EXERCISE GOAL> Filter this material down to the lines that hold "script", copying each one.

== DATA EXCERPTS

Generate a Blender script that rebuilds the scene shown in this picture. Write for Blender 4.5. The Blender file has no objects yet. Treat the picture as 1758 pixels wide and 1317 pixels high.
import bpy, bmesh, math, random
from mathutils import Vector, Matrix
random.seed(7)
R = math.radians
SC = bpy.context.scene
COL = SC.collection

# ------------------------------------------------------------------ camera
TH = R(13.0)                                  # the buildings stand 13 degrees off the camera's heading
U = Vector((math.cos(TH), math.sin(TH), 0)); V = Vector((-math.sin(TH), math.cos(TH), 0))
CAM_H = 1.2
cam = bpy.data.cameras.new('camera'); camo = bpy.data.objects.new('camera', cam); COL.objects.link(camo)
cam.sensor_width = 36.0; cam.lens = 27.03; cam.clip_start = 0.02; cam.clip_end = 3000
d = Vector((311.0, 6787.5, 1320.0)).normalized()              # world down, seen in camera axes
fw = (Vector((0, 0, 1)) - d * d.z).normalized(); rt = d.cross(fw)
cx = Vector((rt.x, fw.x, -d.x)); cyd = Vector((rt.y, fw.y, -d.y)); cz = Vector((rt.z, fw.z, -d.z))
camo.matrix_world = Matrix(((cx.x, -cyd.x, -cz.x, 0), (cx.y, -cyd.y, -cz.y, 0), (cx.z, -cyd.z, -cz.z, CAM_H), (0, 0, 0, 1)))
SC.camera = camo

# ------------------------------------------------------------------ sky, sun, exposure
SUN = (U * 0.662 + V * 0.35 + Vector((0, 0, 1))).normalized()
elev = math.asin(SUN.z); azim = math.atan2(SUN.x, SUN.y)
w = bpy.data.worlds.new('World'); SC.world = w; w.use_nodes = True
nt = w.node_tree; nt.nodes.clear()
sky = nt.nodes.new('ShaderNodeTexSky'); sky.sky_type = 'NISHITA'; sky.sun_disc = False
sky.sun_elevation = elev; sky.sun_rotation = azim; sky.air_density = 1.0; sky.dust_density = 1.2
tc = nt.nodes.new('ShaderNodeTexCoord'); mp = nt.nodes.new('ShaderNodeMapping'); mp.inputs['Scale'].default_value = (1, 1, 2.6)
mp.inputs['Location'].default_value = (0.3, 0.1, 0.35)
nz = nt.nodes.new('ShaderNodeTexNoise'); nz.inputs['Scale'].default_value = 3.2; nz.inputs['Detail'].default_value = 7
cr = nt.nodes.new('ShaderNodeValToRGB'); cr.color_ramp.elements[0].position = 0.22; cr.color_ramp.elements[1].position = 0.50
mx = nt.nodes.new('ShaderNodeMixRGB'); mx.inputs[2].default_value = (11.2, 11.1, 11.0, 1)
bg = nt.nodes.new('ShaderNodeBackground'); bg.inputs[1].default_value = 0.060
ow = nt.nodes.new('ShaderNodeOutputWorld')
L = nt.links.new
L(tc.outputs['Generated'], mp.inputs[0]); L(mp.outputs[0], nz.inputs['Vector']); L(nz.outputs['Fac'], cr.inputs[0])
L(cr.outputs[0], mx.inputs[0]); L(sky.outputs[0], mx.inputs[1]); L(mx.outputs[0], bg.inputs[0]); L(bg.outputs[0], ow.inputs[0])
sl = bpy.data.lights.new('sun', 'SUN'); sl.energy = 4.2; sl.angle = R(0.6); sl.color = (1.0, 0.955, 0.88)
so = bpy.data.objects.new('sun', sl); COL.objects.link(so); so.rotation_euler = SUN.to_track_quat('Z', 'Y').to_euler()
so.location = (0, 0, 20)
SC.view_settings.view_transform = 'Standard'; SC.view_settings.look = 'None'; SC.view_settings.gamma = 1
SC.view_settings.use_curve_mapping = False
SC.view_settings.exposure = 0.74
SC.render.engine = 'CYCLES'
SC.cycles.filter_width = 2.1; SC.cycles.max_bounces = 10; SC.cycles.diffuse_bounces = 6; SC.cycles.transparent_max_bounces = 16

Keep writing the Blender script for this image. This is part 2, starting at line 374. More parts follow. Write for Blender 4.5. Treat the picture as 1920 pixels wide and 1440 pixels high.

====

EXPECTED ANSWER>
Generate a Blender script that rebuilds the scene shown in this picture. Write for Blender 4.5. The Blender file has no objects yet. Treat the picture as 1758 pixels wide and 1317 pixels high.
Keep writing the Blender script for this image. This is part 2, starting at line 374. More parts follow. Write for Blender 4.5. Treat the picture as 1920 pixels wide and 1440 pixels high.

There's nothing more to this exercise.